Very briefly, the idea is that the pronunciation of a spoken Latin word should involve an emphasis of pitch (called the tonic accent, in the sense of “tone”) on the accented syllable. Accent and emphasis in language are a little difficult to quantify, but there are a lot of ways we might single out the accented syllable: pitch, vowel quality, volume (stress), length, etc. The theory of the Latin tonic accent, which is based on readings of historical grammarians, suggests that the Latin accent was primarily a tonic accent, so that the accented syllable, rather than being lengthened or stressed in these other ways, was primarily distinguished by being pronounced with a higher pitch. The Solesmes authors, including Pothier and Mocquereau, have tended to believe that Gregorian melody is generally constructed on this model. In an individual word, the accented syllable is placed on a high note. This is fully laid out in Pothier’s Les mélodies grégoriennes of 1880. This is the way the modern tones used for liturgical recitation (orations, readings, psalms) are organized. In the later theory of Mocquereau, phrases and larger melodic structures are also built in a way that the high notes form the points of emphasis, on the model of the individual word.
Both writers make a great deal of this feature of the chant. In Pothier’s telling, each individual word takes on a significance far beyond the way we might treat it when we unthinkingly sing through a melody. Instead, Pothier thinks of the word as having a particular energy and directed shape. For both Pothier and Mocquereau, the word has an arsis or a rise that reaches its climax on the accented syllable (always either the second or third from the end) and then a thesis or a fall on the last syllable, which is accompanied with a certain amount of extra length, which the Solesmes writers identify with Guido’s mora ultimae vocis or “drawing out of the last sound.” And a large percentage of the time, the individual words in Gregorian chant are set with a melodic shape that naturally follows this contour of energy.
The communion antiphon for the last Sunday of the liturgical year is an almost perfect example of this idea.

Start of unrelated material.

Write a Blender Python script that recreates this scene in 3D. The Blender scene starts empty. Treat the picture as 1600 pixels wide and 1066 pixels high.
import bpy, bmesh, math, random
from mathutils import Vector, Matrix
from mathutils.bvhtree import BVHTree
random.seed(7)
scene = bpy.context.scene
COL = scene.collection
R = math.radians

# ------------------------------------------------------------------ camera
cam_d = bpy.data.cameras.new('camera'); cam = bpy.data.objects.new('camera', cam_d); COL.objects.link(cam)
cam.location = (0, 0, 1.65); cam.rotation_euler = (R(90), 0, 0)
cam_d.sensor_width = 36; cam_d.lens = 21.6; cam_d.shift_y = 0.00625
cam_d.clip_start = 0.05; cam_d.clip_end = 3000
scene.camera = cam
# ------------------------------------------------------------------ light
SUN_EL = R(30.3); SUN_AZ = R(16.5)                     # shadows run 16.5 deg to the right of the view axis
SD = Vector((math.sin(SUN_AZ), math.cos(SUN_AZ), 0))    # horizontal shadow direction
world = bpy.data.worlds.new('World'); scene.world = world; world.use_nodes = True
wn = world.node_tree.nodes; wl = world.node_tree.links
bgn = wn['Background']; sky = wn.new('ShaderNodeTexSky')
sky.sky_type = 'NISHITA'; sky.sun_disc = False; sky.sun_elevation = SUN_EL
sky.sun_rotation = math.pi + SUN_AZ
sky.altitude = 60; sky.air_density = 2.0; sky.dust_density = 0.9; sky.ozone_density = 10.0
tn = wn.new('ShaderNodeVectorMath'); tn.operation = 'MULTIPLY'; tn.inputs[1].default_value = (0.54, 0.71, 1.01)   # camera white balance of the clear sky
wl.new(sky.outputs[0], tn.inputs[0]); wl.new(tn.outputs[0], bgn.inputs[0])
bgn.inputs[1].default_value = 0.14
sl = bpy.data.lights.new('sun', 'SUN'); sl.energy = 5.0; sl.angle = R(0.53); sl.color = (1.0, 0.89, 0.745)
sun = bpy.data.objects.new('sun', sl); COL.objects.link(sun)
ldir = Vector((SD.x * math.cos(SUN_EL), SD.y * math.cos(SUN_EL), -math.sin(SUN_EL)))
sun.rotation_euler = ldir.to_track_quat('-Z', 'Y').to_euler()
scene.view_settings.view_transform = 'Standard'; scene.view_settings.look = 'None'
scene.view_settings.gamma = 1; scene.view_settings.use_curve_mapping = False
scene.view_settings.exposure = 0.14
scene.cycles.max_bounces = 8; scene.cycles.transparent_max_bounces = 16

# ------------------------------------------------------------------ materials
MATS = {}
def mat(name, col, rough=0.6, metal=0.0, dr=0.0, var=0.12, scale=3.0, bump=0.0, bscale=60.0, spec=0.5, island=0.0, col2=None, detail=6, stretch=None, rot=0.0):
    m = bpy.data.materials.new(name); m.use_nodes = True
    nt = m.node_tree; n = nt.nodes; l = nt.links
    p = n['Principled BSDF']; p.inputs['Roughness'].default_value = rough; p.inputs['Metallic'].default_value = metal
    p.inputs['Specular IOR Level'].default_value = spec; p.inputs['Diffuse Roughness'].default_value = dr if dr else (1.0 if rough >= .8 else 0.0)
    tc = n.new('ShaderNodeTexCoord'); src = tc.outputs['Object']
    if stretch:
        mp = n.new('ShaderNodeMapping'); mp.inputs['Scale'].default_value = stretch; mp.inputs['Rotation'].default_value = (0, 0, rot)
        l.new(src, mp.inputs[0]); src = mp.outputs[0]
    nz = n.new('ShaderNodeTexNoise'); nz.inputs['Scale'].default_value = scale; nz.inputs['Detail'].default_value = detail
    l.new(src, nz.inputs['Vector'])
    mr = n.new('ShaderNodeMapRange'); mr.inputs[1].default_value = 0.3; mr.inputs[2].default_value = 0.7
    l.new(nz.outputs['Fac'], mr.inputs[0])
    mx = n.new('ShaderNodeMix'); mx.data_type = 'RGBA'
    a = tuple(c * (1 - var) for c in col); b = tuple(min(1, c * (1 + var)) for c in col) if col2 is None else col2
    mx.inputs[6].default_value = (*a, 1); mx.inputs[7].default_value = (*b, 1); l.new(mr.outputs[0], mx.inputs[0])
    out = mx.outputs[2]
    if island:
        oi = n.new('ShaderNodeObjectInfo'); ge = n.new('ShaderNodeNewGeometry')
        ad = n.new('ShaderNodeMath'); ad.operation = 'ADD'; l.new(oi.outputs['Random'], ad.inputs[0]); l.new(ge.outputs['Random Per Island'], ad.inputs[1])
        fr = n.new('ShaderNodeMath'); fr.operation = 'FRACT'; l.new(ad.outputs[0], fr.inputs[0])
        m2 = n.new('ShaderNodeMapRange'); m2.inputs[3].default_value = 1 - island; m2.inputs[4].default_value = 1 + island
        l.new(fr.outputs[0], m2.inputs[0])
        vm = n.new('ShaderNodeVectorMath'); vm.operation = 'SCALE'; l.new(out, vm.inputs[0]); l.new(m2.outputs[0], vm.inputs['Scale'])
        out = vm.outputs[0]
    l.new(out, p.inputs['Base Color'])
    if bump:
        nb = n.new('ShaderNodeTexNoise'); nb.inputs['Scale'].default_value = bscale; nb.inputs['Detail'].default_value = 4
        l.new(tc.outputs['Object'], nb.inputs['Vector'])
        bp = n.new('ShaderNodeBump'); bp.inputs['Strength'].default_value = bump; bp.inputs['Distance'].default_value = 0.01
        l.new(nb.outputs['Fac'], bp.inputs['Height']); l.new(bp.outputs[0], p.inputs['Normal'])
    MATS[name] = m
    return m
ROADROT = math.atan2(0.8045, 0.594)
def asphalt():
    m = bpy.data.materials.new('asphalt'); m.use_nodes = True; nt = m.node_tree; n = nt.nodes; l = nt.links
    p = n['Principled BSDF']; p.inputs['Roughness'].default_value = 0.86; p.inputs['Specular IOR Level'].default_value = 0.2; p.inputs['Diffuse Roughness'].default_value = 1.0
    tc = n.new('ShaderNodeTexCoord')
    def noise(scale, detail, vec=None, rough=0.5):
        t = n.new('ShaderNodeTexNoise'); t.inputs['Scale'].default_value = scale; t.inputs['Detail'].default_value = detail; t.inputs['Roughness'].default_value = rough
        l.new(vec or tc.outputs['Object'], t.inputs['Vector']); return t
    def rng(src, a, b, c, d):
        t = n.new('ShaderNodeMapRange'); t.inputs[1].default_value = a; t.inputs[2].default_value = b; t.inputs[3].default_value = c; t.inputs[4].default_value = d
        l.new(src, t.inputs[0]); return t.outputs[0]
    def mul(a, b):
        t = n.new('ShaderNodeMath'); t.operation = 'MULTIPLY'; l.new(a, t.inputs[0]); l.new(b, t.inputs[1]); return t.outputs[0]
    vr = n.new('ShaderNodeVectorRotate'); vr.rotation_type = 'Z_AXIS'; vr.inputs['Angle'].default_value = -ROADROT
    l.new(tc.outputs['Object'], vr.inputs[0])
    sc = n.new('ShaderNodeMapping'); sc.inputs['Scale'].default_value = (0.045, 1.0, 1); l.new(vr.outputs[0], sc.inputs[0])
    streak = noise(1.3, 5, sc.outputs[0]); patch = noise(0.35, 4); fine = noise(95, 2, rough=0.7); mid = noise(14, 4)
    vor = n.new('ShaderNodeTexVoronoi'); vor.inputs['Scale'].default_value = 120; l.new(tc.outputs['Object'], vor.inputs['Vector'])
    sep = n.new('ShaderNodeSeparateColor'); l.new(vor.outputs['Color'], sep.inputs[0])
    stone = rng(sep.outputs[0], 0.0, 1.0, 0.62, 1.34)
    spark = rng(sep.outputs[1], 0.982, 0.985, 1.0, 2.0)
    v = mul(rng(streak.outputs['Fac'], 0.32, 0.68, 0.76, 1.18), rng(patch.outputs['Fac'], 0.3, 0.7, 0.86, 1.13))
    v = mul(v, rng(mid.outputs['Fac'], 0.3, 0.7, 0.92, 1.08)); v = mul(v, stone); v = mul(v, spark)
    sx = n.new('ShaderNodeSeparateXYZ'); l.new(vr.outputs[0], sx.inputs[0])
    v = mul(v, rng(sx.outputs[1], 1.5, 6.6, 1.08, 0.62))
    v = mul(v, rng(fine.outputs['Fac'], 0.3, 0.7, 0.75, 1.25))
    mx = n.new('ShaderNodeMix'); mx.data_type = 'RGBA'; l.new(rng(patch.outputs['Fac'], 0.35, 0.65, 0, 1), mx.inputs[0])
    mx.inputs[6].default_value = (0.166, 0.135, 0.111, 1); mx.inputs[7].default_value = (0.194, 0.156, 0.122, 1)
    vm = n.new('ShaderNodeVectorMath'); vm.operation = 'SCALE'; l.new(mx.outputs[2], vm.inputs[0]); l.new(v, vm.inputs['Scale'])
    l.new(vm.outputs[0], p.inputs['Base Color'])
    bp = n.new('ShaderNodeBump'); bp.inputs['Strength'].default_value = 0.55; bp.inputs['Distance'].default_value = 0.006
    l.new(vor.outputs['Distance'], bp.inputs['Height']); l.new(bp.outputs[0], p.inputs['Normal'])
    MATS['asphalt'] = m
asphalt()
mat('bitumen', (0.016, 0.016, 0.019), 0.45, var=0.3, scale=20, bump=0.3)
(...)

The words are the Lord’s, instructing the disciples that whatever they ask for in praying will be granted to them. The chant has eleven words of more than one syllable, and in ten of them, the highest note of the melody is on the accented syllable, as can be seen in this table:
All of the recent chant editions are helpful in marking the accented syllable of each word. Note that in a two-syllable word, there is no mark because the accent always falls on the first syllable.
If you want to grasp the heart of the Solesmes tradition (as expressed by both Dom Pothier and Dom Mocquereau), you should sing through these words with some attention to how the melodic shape of high and low notes reflects the idea of a high point of energy on the accented syllable and a point of repose or rest afterwards. As an aside, the intimate connection between the melody and the Latin accentuation is one reason why translating Gregorian chant into modern languages is usually so unsatisfactory.

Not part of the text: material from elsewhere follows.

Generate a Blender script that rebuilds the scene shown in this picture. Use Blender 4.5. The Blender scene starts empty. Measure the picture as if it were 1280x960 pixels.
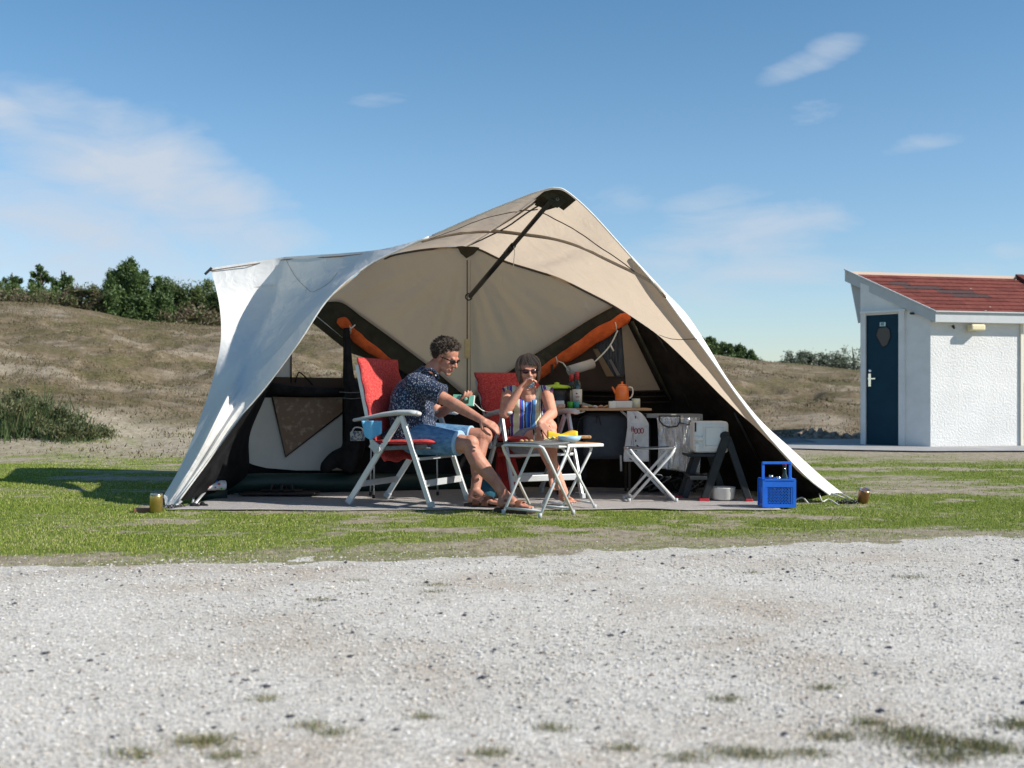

The single exception in this chant to the agreement of the melody with the tonic accent is the first word, “Amen.” This melodic formula begins many chants. Perhaps the first to come to mind are “Rorate caeli” and “Gaudeamus.” In those cases, the accented syllable is on the part of the figure with the ascending fifth. It is quite natural to emphasize this large leap musically, of course. It seems that rather than a melody that is in opposition to the accent, that the melodic setting reflects an unusual (for Latin) pronunciation of the word with the accent on the final syllable. As Dom Johner points out in this case, this is how the word “Amen” is accentuated in Ancient Greek. Dom Guilmard makes a similar point in his recent book, suggesting that “Amén” belongs to a class of Hebrew borrowings that have the accent on the final syllable in Latin. The second word of the introit Laetare Jerusalem comes to mind in that connection as well.

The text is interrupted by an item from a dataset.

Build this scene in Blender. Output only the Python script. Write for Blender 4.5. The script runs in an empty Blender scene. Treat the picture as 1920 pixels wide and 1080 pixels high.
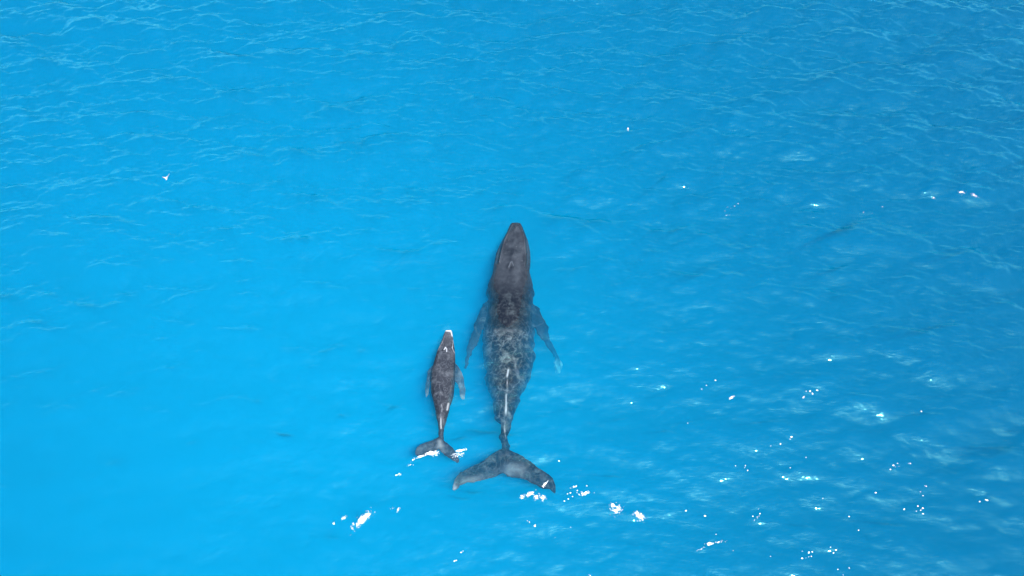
import bpy, bmesh, math, random
import numpy as np
from mathutils import Vector

# ------------------------------------------------------------------ camera, sky, sun, exposure
sc = bpy.context.scene
COL = sc.collection
H = 28.0                      # drone height over the sea, metres
PITCH = math.radians(56.0)    # look-down angle
F = 1297.0                    # focal length in pixels of a 1920 px wide frame

cam_data = bpy.data.cameras.new("camera")
cam = bpy.data.objects.new("camera", cam_data)
COL.objects.link(cam)
cam.location = (0, 0, H)
cam.rotation_euler = (math.pi / 2 - PITCH, 0, 0)
cam_data.sensor_width = 36.0
cam_data.lens = F / 1920 * 36.0
cam_data.clip_end = 20000
sc.camera = cam

SUN_EL = math.radians(65)
SUN_AZ = math.radians(140)    # compass style, 0 = +y (away from the camera), 90 = +x (right)
world = bpy.data.worlds.new("World")
sc.world = world
world.use_nodes = True
wn = world.node_tree.nodes
wl = world.node_tree.links
bg = wn["Background"]
sky = wn.new("ShaderNodeTexSky")
sky.sky_type = 'NISHITA'
sky.sun_disc = False
sky.sun_elevation = SUN_EL
sky.sun_rotation = SUN_AZ
sky.air_density = 1.0
sky.dust_density = 2.5
wl.new(sky.outputs[0], bg.inputs[0])
bg.inputs[1].default_value = 0.15

sun_data = bpy.data.lights.new("sun", 'SUN')
sun_data.energy = 2.15
sun_data.angle = math.radians(0.5)
sun_data.color = (1.0, 0.96, 0.90)
sun = bpy.data.objects.new("sun", sun_data)
COL.objects.link(sun)
sdir = Vector((math.sin(SUN_AZ) * math.cos(SUN_EL), math.cos(SUN_AZ) * math.cos(SUN_EL), math.sin(SUN_EL)))
sun.rotation_euler = sdir.to_track_quat('Z', 'Y').to_euler()
sun.location = sdir * 100

sc.view_settings.view_transform = 'Standard'
sc.view_settings.look = 'None'
sc.view_settings.exposure = 1.90
sc.view_settings.gamma = 1.0
sc.cycles.volume_bounces = 4
sc.cycles.max_bounces = 10
sc.cycles.transparent_max_bounces = 16
sc.cycles.sample_clamp_indirect = 0
sc.cycles.use_denoising = True
sc.cycles.use_adaptive_sampling = False


# ------------------------------------------------------------------ helpers
def tag(o, label=None, cat=None, group=None, kind=None):
    if label: o["label"] = label
    if cat: o["category"] = cat
    if group: o["group"] = group
    if kind: o["kind"] = kind
    return o


CP, SP = math.cos(PITCH), math.sin(PITCH)


def sea(px, py, z=0.0):
    """Where a sight line of the survey photo meets the level z (real metres)."""
    cx, cy = (px - 960) / F, (540 - py) / F
    d = np.array([cx, CP + cy * SP, -SP + cy * CP])
    t = (z - H) / d[2]
    return np.array([d[0] * t, d[1] * t, z])


def mesh_obj(name, verts, faces, mat, parent=None, smooth=True):
    me = bpy.data.meshes.new(name)
    me.from_pydata([tuple(map(float, v)) for v in verts], [], faces)
    me.update()
    if smooth:
        me.polygons.foreach_set("use_smooth", [True] * len(me.polygons))
    me.materials.append(mat)
    o = bpy.data.objects.new(name, me)
    COL.objects.link(o)
    o.parent = parent
    return o


def noise2(x, y, seed, scale, octaves=3, gain=0.5):
    """smooth value noise, numpy"""
    out = np.zeros_like(x)
    amp = 1.0
    tot = 0
    for k in range(octaves):
        xs, ys = x / scale + 37.1 * k + seed * 11.3, y / scale - 19.7 * k + seed * 5.9
        xi, yi = np.floor(xs), np.floor(ys)
        fx, fy = xs - xi, ys - yi
        fx, fy = fx * fx * (3 - 2 * fx), fy * fy * (3 - 2 * fy)

        def h(a, b):
            v = np.sin(a * 127.1 + b * 311.7 + seed * 74.7) * 43758.5453
            return v - np.floor(v)
        v = (h(xi, yi) * (1 - fx) + h(xi + 1, yi) * fx) * (1 - fy) + (h(xi, yi + 1) * (1 - fx) + h(xi + 1, yi + 1) * fx) * fy
        out += amp * (v * 2 - 1)
        tot += amp
        amp *= gain
        scale /= 2.03
    return out / tot


def new_mat(name):
    m = bpy.data.materials.new(name)
    m.use_nodes = True
    m.node_tree.nodes.clear()
    return m, m.node_tree.nodes, m.node_tree.links


# ------------------------------------------------------------------ water
m_water, n, l = new_mat("sea_water")
out = n.new("ShaderNodeOutputMaterial")
transp = n.new("ShaderNodeBsdfTransparent")
gloss = n.new("ShaderNodeBsdfGlossy")
gloss.inputs["Roughness"].default_value = 0.085
gloss.inputs["Color"].default_value = (0.27, 0.98, 1.0, 1)
mix = n.new("ShaderNodeMixShader")
fres = n.new("ShaderNodeFresnel")
fres.inputs["IOR"].default_value = 1.34
tc = n.new("ShaderNodeTexCoord")
mp = n.new("ShaderNodeMapping")
mp.inputs["Rotation"].default_value = (0, 0, math.radians(12))
mp.inputs["Scale"].default_value = (0.45, 1.0, 1.0)
n1 = n.new("ShaderNodeTexNoise"); n1.inputs["Scale"].default_value = 5.0; n1.inputs["Detail"].default_value = 2.0; n1.inputs["Roughness"].default_value = 0.6
bump = n.new("ShaderNodeBump"); bump.inputs["Strength"].default_value = 1.0; bump.inputs["Distance"].default_value = 0.028
l.new(tc.outputs["Object"], mp.inputs["Vector"])
l.new(mp.outputs[0], n1.inputs["Vector"])
l.new(n1.outputs["Fac"], bump.inputs["Height"])
l.new(bump.outputs[0], gloss.inputs["Normal"])
l.new(bump.outputs[0], fres.inputs["Normal"])
l.new(fres.outputs[0], mix.inputs[0])
# cyan streaks imitating refracted light on wavelet crests, switched off by the crest weight
crest_tint = n.new("ShaderNodeBsdfDiffuse"); crest_tint.inputs["Color"].default_value = (0.16, 0.70, 0.78, 1)
ca = n.new("ShaderNodeAttribute"); ca.attribute_name = "crest"
mp2 = n.new("ShaderNodeMapping"); mp2.inputs["Scale"].default_value = (0.34, 1.0, 1.0)
nf = n.new("ShaderNodeTexNoise"); nf.inputs["Scale"].default_value = 4.0; nf.inputs["Detail"].default_value = 4; nf.inputs["Roughness"].default_value = 0.6; nf.inputs["Distortion"].default_value = 0.8
l.new(tc.outputs["Object"], mp2.inputs["Vector"]); l.new(mp2.outputs[0], nf.inputs["Vector"])
sb = n.new("ShaderNodeMath"); sb.operation = 'SUBTRACT'; sb.inputs[1].default_value = 0.5
ab = n.new("ShaderNodeMath"); ab.operation = 'ABSOLUTE'
l.new(nf.outputs["Fac"], sb.inputs[0]); l.new(sb.outputs[0], ab.inputs[0])
rf = n.new("ShaderNodeMapRange"); rf.inputs[1].default_value = 0.0; rf.inputs[2].default_value = 0.13; rf.inputs[3].default_value = 1.0; rf.inputs[4].default_value = 0.0
l.new(ab.outputs[0], rf.inputs[0])
mf = n.new("ShaderNodeMath"); mf.operation = 'MULTIPLY'
l.new(rf.outputs[0], mf.inputs[0]); l.new(ca.outputs["Fac"], mf.inputs[1])
fmix = n.new("ShaderNodeMixShader")
l.new(mf.outputs[0], fmix.inputs[0]); l.new(transp.outputs[0], fmix.inputs[1]); l.new(crest_tint.outputs[0], fmix.inputs[2])
l.new(fmix.outputs[0], mix.inputs[1])
l.new(gloss.outputs[0], mix.inputs[2])
l.new(mix.outputs[0], out.inputs["Surface"])
SC = (0.0001, 0.0455, 0.107)
AB = (0.500, 0.182, 0.168)
G_ANISO = -0.45
vs = n.new("ShaderNodeVolumeScatter")
ds = max(SC)
vs.inputs["Color"].default_value = (SC[0] / ds, SC[1] / ds, SC[2] / ds, 1)
vs.inputs["Density"].default_value = ds
vs.inputs["Anisotropy"].default_value = G_ANISO
va = n.new("ShaderNodeVolumeAbsorption")
da = max(AB) / 0.999
va.inputs["Color"].default_value = (1 - AB[0] / da, 1 - AB[1] / da, 1 - AB[2] / da, 1)
va.inputs["Density"].default_value = da
add = n.new("ShaderNodeAddShader")
l.new(vs.outputs[0], add.inputs[0]); l.new(va.outputs[0], add.inputs[1])
l.new(add.outputs[0], out.inputs["Volume"])


def wave_tile(N, L, seed, slope, lam_peak, lam_min, wind_deg, spread):
    rng = np.random.default_rng(seed)
    k1 = np.fft.fftfreq(N, d=L / N) * 2 * np.pi
    kx, ky = np.meshgrid(k1, k1)
    k = np.hypot(kx, ky); k[0, 0] = 1
    kp = 2 * np.pi / lam_peak
    th = np.arctan2(ky, kx) - math.radians(wind_deg)
    S = k ** -3.85 * np.exp(-1.0 * (kp / k) ** 2) * (1 - spread + spread * np.cos(th) ** 8)
    S *= np.exp(-(k * lam_min / (2 * np.pi)) ** 2)
    S[0, 0] = 0
    amp = np.sqrt(S) * (rng.normal(size=(N, N)) + 1j * rng.normal(size=(N, N)))
    h = np.fft.ifft2(amp).real
    sx = np.fft.ifft2(1j * kx * amp).real
    sy = np.fft.ifft2(1j * ky * amp).real
    dx = np.fft.ifft2(1j * kx / k * amp).real
    dy = np.fft.ifft2(1j * ky / k * amp).real
    s = slope / math.sqrt((sx ** 2 + sy ** 2).mean())
    return h * s, dx * s, dy * s


NT, STEP = 1152, 0.08
X0, X1, Y0, Y1 = -46.0, 46.0, -6.0, 56.0
fx = np.arange(X0, X1 + 1e-6, STEP)
fy = np.arange(Y0, Y1 + 1e-6, STEP)
hT, dxT, dyT = wave_tile(NT, NT * STEP, 7, 0.335, 3.6, 0.17, 86, 0.95)
ix = np.arange(len(fx)) % NT
iy = np.arange(len(fy)) % NT
GX, GY = np.meshgrid(fx, fy)
edge = np.clip(np.minimum.reduce([GX - X0, X1 - GX, GY - Y0, Y1 - GY]) / 4.0, 0, 1)
# wind ripples grow away from the drone and towards the right
wind = np.clip(0.50 + (GY - 10) / 30 * 0.92 + GX / 30 * 0.06 + 0.22 * noise2(GX, GY, 3, 16.0, 2), 0.38, 1.38)
edge = edge * wind
# long low swell under the ripples
SWELL = (0.10 * np.sin(0.42 * GY + 0.10 * GX + 1.2 * noise2(GX, GY, 8, 14.0, 2)) + 0.05 * np.sin(0.75 * GY - 0.33 * GX + 2 + noise2(GX, GY, 9, 9.0, 2))) * np.clip(edge * 3, 0, 1) * 0.6
WZ = hT[np.ix_(iy, ix)] * edge
# break down the few facets that are steeper than water can stand
for _ in range(5):
    gy_, gx_ = np.gradient(WZ, STEP)
    over = np.clip((np.hypot(gx_, gy_) - np.where(GY < 24, 0.42, 0.66)) / 0.15, 0, 1)
    for _k in range(3):
        over = np.maximum.reduce([over, np.roll(over, 1, 0), np.roll(over, -1, 0), np.roll(over, 1, 1), np.roll(over, -1, 1)]) * .97
    sm_ = WZ
    for _k in range(4):
        sm_ = (sm_ * 2 + np.roll(sm_, 1, 0) + np.roll(sm_, -1, 0) + np.roll(sm_, 1, 1) + np.roll(sm_, -1, 1)) / 6
    print("steep share", float((over > 0).mean()), "rms slope", float(np.hypot(gx_, gy_)[500:].std()))
    WZ = WZ * (1 - over) + sm_ * over
# bow ripples pushed ahead of the calf and of the adult
for (bx, by, rad, amp) in ((841, 619, 0.45, .05), (841, 622, 0.95, .035), (841, 626, 1.6, .025), (966, 418, 0.5, .03), (966, 424, 1.2, .025)):
    c = sea(bx, by)
    r = np.hypot((GX - c[0]) * 1.25, GY - (c[1] - rad * 0.6)) + 0.12 * noise2(GX, GY, 12, 0.8, 2)
    WZ += amp * np.exp(-((r - rad) / 0.10) ** 2) * np.clip((GY - c[1] + rad) / rad, 0, 1)
def blur(a, k, st=1):
    for _ in range(k):
        a = (a + np.roll(a, st, 0) + np.roll(a, -st, 0) + np.roll(a, st, 1) + np.roll(a, -st, 1)) / 5
    return a


# sharp ridges of the wavelets, strongest where a larger crest lifts them
fine = blur(WZ, 1) - blur(WZ, 5)
broad = blur(WZ, 8) - blur(WZ, 14, 4)
CREST = np.clip(fine / fine.std() - 1.0 + 0.55 * broad / broad.std(), 0, 1.6) / 1.6
CREST = CREST * (0.12 + 0.88 * np.clip(wind - .1, 0, 1.2)) * 0.0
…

Pothier’s identification of the tonic accent in Gregorian melody was a stroke of genius. One beautiful aspect of Dom Mocquereau’s slightly later theory of Gregorian melody is the way he extends the idea of the tonic accent to encompass entire phrases. If you are someone who doesn’t like Mocquereau’s rhythmic method, you still might get something out of exploring his theory of accent in this regard. The idea is that the melodies are shaped to bring out individual words by the way they are set melodically. In a sense, this provides a tool for getting more out of the melody than we otherwise might at first glance: a tool for a sort of musical exegesis. To continue with our present example, the high point of this whole chant is the third word, “vobis.” Indeed, this is approached from the lowest note of the melody, which happens to be the first note. We never get back down to the D that is the final of the mode until the very end (considered from a static point of view, that is). How does this melody change your reading of the passage, if it begins, “Amen I say unto you?” To me, this melody suggests that the Lord (through the Church and her melodies) is speaking directly to me (and to you) through this melody, rather than just to the disciples two thousand years ago. With this accentuation, the melody does a beautiful job bringing the Lord’s instruction directly into my realm. In the prayer that is the chant, then, I am drawn closer in, in a personal way, by this melodic setting.